(Aim) Data follows below. Repeat exactly the lines between the line holding "Recreate this scene" and the line holding "PI = math.pi", inclusive, and nothing more; drop pictures.

** BEGIN Available records **

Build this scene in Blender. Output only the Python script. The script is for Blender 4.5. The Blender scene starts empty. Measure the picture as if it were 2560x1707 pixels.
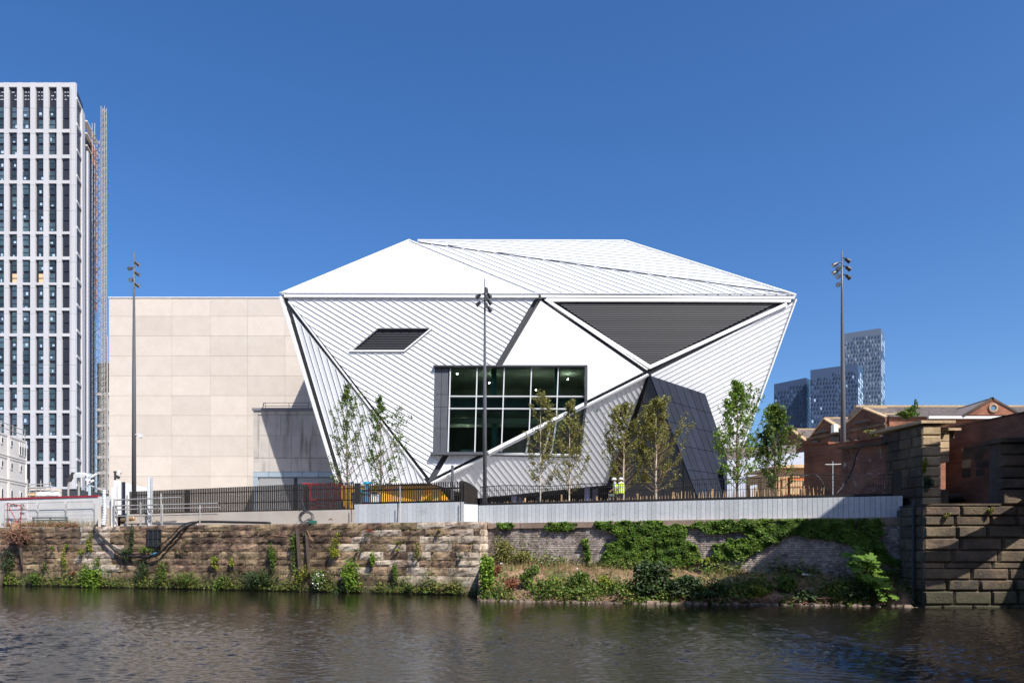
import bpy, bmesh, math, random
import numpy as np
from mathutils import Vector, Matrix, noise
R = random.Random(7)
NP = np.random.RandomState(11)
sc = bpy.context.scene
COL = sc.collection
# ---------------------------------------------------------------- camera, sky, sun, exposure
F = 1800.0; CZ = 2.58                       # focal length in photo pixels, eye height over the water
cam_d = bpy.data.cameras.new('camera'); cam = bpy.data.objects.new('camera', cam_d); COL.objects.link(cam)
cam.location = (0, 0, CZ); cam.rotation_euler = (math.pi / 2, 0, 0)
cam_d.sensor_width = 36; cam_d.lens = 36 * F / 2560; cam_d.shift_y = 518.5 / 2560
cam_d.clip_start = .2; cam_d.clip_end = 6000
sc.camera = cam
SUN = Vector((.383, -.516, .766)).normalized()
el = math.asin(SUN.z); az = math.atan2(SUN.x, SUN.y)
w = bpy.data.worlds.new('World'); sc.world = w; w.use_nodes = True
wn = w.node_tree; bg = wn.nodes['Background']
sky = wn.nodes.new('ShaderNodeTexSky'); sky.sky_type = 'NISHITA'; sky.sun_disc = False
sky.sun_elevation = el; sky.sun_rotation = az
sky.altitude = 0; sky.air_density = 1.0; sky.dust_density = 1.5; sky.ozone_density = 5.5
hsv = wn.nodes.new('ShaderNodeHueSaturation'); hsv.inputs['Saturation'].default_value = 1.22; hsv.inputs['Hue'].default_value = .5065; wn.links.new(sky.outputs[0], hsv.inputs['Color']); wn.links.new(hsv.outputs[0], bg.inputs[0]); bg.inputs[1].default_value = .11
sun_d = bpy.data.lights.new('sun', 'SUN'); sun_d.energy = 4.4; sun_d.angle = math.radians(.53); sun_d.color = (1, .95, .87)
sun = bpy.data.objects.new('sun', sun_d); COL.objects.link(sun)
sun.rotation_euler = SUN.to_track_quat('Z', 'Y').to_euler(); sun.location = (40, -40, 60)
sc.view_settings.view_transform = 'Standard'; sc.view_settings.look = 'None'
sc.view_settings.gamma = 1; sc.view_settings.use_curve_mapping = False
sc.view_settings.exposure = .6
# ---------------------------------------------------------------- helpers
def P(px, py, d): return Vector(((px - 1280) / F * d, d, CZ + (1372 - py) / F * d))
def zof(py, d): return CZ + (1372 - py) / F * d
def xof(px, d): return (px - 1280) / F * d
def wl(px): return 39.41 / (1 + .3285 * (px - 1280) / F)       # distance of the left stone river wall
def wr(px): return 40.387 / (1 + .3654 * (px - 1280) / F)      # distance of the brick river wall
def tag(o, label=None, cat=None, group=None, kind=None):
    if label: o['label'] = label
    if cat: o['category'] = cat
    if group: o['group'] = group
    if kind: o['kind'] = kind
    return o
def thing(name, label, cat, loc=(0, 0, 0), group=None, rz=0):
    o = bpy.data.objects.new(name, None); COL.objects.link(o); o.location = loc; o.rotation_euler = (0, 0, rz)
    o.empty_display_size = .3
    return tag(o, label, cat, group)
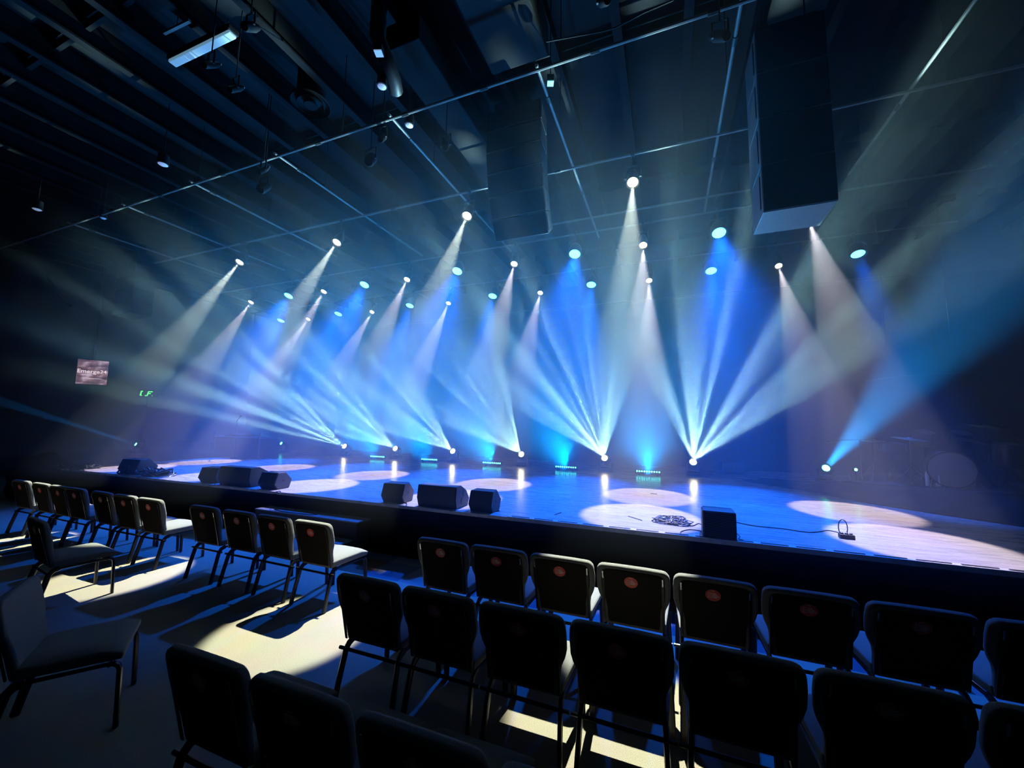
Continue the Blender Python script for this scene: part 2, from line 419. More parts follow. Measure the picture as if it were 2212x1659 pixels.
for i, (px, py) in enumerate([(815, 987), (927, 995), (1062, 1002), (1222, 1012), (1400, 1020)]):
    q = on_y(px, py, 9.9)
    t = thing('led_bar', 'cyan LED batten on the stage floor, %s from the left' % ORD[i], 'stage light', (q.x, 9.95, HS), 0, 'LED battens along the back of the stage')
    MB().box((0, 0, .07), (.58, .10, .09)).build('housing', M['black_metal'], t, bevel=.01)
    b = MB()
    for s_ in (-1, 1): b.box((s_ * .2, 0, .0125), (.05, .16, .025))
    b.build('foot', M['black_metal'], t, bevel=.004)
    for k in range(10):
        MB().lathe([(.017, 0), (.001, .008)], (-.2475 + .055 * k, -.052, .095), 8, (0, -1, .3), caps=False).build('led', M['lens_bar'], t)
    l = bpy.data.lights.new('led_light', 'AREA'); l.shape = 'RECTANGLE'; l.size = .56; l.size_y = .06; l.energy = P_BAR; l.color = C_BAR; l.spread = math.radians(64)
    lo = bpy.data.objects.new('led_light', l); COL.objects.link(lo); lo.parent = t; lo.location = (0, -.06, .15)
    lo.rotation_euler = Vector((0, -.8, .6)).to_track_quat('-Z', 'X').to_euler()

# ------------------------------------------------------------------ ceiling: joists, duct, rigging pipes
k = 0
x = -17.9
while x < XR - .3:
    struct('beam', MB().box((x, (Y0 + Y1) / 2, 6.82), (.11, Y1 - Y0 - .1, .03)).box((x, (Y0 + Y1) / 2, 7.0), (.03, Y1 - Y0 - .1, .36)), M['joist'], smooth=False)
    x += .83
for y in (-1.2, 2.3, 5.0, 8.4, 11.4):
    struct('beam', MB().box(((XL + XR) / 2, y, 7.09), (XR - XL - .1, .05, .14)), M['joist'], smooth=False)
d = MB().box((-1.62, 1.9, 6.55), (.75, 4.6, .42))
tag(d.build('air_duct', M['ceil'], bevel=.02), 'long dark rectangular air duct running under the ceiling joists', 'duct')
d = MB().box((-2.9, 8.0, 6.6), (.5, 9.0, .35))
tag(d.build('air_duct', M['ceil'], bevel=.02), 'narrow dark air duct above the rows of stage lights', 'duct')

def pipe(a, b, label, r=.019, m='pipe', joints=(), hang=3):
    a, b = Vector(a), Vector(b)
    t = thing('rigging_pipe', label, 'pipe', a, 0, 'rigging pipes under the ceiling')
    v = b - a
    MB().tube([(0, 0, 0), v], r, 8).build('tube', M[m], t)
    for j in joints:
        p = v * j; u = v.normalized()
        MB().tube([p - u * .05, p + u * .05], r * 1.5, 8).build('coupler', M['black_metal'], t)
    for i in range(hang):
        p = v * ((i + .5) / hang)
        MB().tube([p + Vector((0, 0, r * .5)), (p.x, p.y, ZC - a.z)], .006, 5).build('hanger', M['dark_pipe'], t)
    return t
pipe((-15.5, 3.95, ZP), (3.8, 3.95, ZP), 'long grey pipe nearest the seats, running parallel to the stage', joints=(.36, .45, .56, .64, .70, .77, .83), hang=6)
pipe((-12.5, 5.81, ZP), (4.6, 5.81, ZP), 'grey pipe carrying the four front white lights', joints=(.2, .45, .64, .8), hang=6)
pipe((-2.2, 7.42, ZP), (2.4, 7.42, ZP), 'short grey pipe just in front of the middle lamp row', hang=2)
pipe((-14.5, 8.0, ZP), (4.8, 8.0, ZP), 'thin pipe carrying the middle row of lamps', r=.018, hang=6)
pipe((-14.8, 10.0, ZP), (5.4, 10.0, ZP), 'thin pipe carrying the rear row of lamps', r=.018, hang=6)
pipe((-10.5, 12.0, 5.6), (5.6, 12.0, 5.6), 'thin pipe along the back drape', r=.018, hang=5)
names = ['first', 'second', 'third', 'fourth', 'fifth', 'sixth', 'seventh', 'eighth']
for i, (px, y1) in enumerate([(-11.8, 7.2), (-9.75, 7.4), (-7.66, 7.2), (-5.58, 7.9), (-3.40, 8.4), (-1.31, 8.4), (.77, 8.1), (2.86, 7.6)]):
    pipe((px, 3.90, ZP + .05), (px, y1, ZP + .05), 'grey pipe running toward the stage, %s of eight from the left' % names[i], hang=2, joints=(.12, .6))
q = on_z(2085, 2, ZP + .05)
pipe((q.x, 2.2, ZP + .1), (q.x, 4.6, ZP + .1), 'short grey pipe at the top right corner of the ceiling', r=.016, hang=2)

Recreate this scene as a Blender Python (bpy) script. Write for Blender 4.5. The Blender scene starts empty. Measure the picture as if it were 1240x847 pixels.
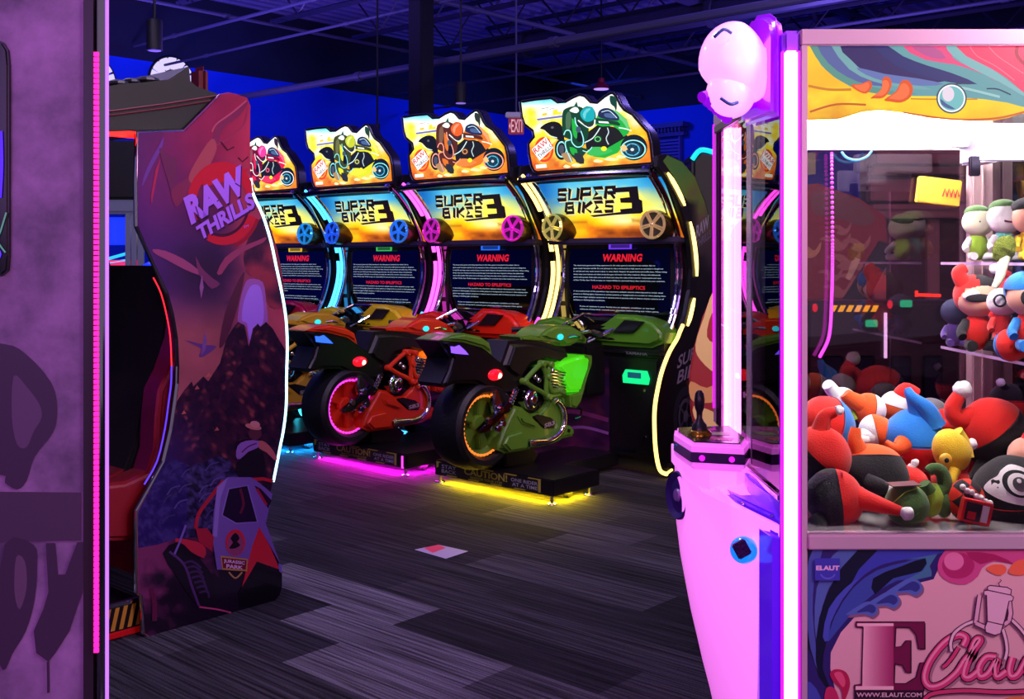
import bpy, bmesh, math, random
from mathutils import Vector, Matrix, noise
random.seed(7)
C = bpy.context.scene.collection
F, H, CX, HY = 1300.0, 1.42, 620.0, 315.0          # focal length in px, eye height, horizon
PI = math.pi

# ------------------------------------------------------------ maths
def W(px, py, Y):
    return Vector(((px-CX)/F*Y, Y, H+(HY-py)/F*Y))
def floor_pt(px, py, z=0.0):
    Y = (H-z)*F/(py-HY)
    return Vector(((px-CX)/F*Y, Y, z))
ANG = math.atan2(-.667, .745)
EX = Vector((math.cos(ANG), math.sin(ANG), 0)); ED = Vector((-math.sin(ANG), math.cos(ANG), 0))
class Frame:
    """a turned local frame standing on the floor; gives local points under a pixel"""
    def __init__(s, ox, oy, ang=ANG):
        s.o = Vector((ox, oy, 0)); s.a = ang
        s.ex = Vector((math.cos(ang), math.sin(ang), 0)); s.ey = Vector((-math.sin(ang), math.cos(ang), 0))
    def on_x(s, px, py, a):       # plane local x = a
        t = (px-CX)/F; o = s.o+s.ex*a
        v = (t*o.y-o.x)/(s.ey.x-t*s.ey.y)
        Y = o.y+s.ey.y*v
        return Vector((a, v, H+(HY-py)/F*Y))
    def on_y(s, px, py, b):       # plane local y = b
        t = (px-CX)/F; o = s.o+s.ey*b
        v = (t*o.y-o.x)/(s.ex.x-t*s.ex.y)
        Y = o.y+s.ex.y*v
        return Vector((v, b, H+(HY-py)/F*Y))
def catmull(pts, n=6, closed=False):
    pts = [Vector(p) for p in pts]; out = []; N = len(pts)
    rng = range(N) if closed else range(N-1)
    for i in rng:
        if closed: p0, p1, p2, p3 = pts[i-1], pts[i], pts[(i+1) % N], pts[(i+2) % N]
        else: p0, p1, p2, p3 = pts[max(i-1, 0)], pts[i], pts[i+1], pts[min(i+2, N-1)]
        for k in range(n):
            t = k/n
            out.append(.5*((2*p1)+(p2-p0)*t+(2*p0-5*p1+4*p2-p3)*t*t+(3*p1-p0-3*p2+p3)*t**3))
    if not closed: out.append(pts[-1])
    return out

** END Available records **

(Answer for this exercise)
Recreate this scene as a Blender Python (bpy) script. Write for Blender 4.5. The Blender scene starts empty. Measure the picture as if it were 1240x847 pixels.
import bpy, bmesh, math, random
from mathutils import Vector, Matrix, noise
random.seed(7)
C = bpy.context.scene.collection
F, H, CX, HY = 1300.0, 1.42, 620.0, 315.0          # focal length in px, eye height, horizon
PI = math.pi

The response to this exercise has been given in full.